>> Begin

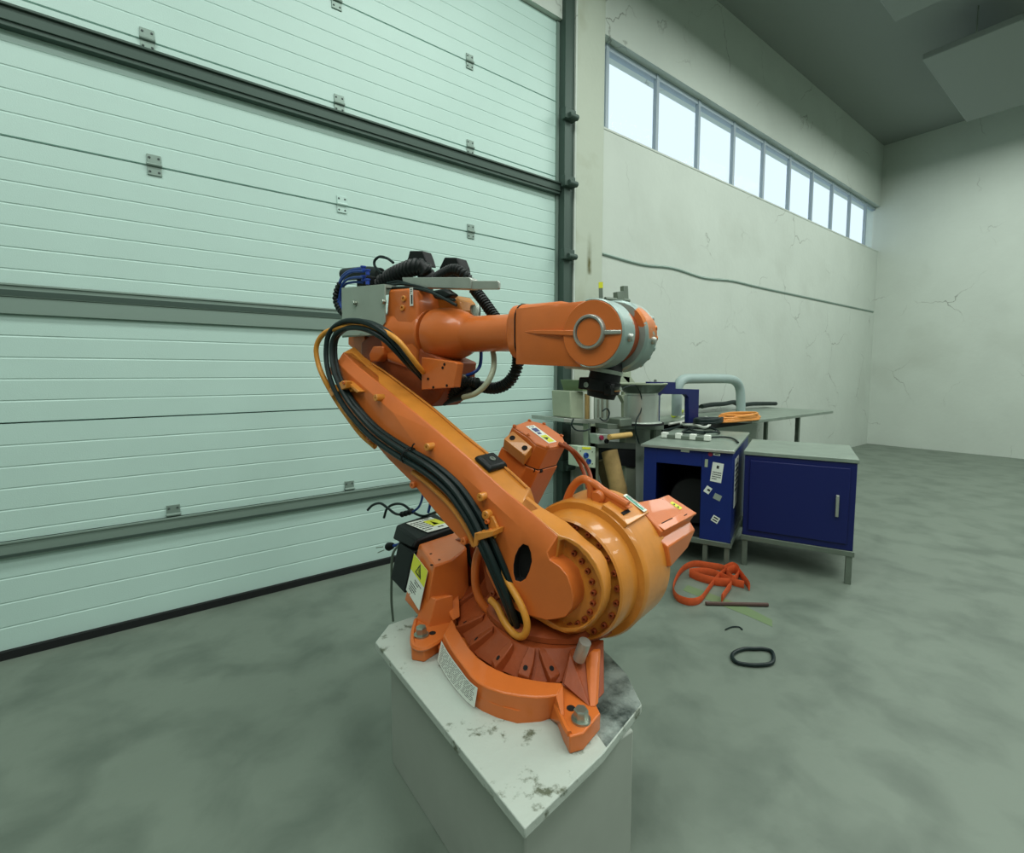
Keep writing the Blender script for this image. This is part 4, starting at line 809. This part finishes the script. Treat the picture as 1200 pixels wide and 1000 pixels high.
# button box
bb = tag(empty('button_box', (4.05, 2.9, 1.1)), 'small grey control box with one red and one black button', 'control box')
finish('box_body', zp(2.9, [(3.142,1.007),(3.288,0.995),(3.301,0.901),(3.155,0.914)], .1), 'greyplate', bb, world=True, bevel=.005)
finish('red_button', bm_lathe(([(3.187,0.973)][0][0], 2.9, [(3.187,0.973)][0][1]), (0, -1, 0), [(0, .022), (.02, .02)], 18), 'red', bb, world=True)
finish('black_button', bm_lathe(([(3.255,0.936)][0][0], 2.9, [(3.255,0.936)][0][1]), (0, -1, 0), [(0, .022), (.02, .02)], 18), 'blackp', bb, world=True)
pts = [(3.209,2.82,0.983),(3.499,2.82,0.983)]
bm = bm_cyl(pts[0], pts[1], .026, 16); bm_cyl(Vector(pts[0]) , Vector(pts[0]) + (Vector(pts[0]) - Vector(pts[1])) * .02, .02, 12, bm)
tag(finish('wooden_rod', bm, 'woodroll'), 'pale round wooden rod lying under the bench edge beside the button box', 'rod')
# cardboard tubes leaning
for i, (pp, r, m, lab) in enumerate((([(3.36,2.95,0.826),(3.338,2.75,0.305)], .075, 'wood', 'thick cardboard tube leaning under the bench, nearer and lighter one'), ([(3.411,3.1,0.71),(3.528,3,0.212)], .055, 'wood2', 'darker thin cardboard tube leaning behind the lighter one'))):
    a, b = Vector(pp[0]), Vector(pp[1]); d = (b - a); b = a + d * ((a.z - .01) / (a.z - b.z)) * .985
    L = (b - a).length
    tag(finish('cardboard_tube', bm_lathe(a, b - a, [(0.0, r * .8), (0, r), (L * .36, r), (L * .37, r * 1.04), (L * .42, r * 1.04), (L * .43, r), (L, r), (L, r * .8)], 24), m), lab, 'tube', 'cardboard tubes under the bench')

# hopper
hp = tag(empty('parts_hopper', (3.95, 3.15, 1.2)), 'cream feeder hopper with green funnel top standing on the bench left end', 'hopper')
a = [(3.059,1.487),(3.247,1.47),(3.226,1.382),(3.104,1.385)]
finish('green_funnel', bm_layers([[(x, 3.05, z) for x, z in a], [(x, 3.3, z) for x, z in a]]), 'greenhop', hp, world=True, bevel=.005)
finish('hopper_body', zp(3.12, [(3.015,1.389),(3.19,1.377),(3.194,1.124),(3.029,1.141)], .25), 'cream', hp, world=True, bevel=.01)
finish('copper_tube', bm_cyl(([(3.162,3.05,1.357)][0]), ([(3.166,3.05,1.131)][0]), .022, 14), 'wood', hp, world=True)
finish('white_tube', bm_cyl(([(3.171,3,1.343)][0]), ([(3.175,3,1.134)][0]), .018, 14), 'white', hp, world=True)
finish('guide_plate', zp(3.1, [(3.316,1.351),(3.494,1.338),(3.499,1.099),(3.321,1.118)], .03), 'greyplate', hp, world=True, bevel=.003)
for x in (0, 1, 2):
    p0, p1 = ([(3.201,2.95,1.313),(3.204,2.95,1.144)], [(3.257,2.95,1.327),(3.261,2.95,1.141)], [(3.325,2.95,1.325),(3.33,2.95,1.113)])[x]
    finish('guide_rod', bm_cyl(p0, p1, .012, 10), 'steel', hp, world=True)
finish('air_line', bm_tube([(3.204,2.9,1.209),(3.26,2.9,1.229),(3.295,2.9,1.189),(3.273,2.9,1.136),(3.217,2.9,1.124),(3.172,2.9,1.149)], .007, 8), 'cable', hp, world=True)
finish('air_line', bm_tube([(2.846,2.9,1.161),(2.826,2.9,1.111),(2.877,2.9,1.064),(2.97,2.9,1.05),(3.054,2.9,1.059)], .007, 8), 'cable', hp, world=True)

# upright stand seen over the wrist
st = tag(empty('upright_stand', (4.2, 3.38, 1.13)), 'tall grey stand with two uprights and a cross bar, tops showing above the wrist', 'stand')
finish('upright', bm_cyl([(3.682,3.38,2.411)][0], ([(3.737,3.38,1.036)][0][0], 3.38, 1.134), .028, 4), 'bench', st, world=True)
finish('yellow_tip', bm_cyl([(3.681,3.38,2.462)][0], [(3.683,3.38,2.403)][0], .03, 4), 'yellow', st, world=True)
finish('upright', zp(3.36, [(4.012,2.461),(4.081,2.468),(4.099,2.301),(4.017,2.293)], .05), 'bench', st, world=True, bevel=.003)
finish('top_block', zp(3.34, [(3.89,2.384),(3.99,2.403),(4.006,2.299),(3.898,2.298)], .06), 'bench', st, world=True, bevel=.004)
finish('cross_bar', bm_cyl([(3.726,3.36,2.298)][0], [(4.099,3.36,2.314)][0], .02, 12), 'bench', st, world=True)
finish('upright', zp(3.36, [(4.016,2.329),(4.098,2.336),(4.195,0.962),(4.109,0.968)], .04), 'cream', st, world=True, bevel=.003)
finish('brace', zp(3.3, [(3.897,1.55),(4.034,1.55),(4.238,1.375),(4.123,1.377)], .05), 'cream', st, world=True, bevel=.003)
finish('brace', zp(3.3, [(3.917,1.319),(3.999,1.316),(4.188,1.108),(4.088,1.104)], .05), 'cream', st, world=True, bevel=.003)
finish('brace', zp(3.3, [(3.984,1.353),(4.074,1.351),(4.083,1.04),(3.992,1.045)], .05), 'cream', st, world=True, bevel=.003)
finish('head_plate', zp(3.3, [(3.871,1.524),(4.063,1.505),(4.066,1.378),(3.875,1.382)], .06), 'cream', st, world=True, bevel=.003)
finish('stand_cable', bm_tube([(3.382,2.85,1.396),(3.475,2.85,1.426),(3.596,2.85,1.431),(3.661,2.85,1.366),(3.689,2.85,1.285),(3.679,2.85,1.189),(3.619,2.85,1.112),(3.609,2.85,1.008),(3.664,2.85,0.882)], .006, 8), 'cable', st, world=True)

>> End

- **The task**
Copy the data word for word. Pictures do not go in the copy.

- **Answer for the task**
Keep writing the Blender script for this image. This is part 4, starting at line 809. This part finishes the script. Treat the picture as 1200 pixels wide and 1000 pixels high.
# button box
bb = tag(empty('button_box', (4.05, 2.9, 1.1)), 'small grey control box with one red and one black button', 'control box')
finish('box_body', zp(2.9, [(3.142,1.007),(3.288,0.995),(3.301,0.901),(3.155,0.914)], .1), 'greyplate', bb, world=True, bevel=.005)
finish('red_button', bm_lathe(([(3.187,0.973)][0][0], 2.9, [(3.187,0.973)][0][1]), (0, -1, 0), [(0, .022), (.02, .02)], 18), 'red', bb, world=True)
finish('black_button', bm_lathe(([(3.255,0.936)][0][0], 2.9, [(3.255,0.936)][0][1]), (0, -1, 0), [(0, .022), (.02, .02)], 18), 'blackp', bb, world=True)
pts = [(3.209,2.82,0.983),(3.499,2.82,0.983)]
bm = bm_cyl(pts[0], pts[1], .026, 16); bm_cyl(Vector(pts[0]) , Vector(pts[0]) + (Vector(pts[0]) - Vector(pts[1])) * .02, .02, 12, bm)
tag(finish('wooden_rod', bm, 'woodroll'), 'pale round wooden rod lying under the bench edge beside the button box', 'rod')
# cardboard tubes leaning
for i, (pp, r, m, lab) in enumerate((([(3.36,2.95,0.826),(3.338,2.75,0.305)], .075, 'wood', 'thick cardboard tube leaning under the bench, nearer and lighter one'), ([(3.411,3.1,0.71),(3.528,3,0.212)], .055, 'wood2', 'darker thin cardboard tube leaning behind the lighter one'))):
    a, b = Vector(pp[0]), Vector(pp[1]); d = (b - a); b = a + d * ((a.z - .01) / (a.z - b.z)) * .985
    L = (b - a).length
    tag(finish('cardboard_tube', bm_lathe(a, b - a, [(0.0, r * .8), (0, r), (L * .36, r), (L * .37, r * 1.04), (L * .42, r * 1.04), (L * .43, r), (L, r), (L, r * .8)], 24), m), lab, 'tube', 'cardboard tubes under the bench')

# hopper
hp = tag(empty('parts_hopper', (3.95, 3.15, 1.2)), 'cream feeder hopper with green funnel top standing on the bench left end', 'hopper')
a = [(3.059,1.487),(3.247,1.47),(3.226,1.382),(3.104,1.385)]
finish('green_funnel', bm_layers([[(x, 3.05, z) for x, z in a], [(x, 3.3, z) for x, z in a]]), 'greenhop', hp, world=True, bevel=.005)
finish('hopper_body', zp(3.12, [(3.015,1.389),(3.19,1.377),(3.194,1.124),(3.029,1.141)], .25), 'cream', hp, world=True, bevel=.01)
finish('copper_tube', bm_cyl(([(3.162,3.05,1.357)][0]), ([(3.166,3.05,1.131)][0]), .022, 14), 'wood', hp, world=True)
finish('white_tube', bm_cyl(([(3.171,3,1.343)][0]), ([(3.175,3,1.134)][0]), .018, 14), 'white', hp, world=True)
finish('guide_plate', zp(3.1, [(3.316,1.351),(3.494,1.338),(3.499,1.099),(3.321,1.118)], .03), 'greyplate', hp, world=True, bevel=.003)
for x in (0, 1, 2):
    p0, p1 = ([(3.201,2.95,1.313),(3.204,2.95,1.144)], [(3.257,2.95,1.327),(3.261,2.95,1.141)], [(3.325,2.95,1.325),(3.33,2.95,1.113)])[x]
    finish('guide_rod', bm_cyl(p0, p1, .012, 10), 'steel', hp, world=True)
finish('air_line', bm_tube([(3.204,2.9,1.209),(3.26,2.9,1.229),(3.295,2.9,1.189),(3.273,2.9,1.136),(3.217,2.9,1.124),(3.172,2.9,1.149)], .007, 8), 'cable', hp, world=True)
finish('air_line', bm_tube([(2.846,2.9,1.161),(2.826,2.9,1.111),(2.877,2.9,1.064),(2.97,2.9,1.05),(3.054,2.9,1.059)], .007, 8), 'cable', hp, world=True)

# upright stand seen over the wrist
st = tag(empty('upright_stand', (4.2, 3.38, 1.13)), 'tall grey stand with two uprights and a cross bar, tops showing above the wrist', 'stand')
finish('upright', bm_cyl([(3.682,3.38,2.411)][0], ([(3.737,3.38,1.036)][0][0], 3.38, 1.134), .028, 4), 'bench', st, world=True)
finish('yellow_tip', bm_cyl([(3.681,3.38,2.462)][0], [(3.683,3.38,2.403)][0], .03, 4), 'yellow', st, world=True)
finish('upright', zp(3.36, [(4.012,2.461),(4.081,2.468),(4.099,2.301),(4.017,2.293)], .05), 'bench', st, world=True, bevel=.003)
finish('top_block', zp(3.34, [(3.89,2.384),(3.99,2.403),(4.006,2.299),(3.898,2.298)], .06), 'bench', st, world=True, bevel=.004)
finish('cross_bar', bm_cyl([(3.726,3.36,2.298)][0], [(4.099,3.36,2.314)][0], .02, 12), 'bench', st, world=True)
finish('upright', zp(3.36, [(4.016,2.329),(4.098,2.336),(4.195,0.962),(4.109,0.968)], .04), 'cream', st, world=True, bevel=.003)
finish('brace', zp(3.3, [(3.897,1.55),(4.034,1.55),(4.238,1.375),(4.123,1.377)], .05), 'cream', st, world=True, bevel=.003)
finish('brace', zp(3.3, [(3.917,1.319),(3.999,1.316),(4.188,1.108),(4.088,1.104)], .05), 'cream', st, world=True, bevel=.003)
finish('brace', zp(3.3, [(3.984,1.353),(4.074,1.351),(4.083,1.04),(3.992,1.045)], .05), 'cream', st, world=True, bevel=.003)
finish('head_plate', zp(3.3, [(3.871,1.524),(4.063,1.505),(4.066,1.378),(3.875,1.382)], .06), 'cream', st, world=True, bevel=.003)
finish('stand_cable', bm_tube([(3.382,2.85,1.396),(3.475,2.85,1.426),(3.596,2.85,1.431),(3.661,2.85,1.366),(3.689,2.85,1.285),(3.679,2.85,1.189),(3.619,2.85,1.112),(3.609,2.85,1.008),(3.664,2.85,0.882)], .006, 8), 'cable', st, world=True)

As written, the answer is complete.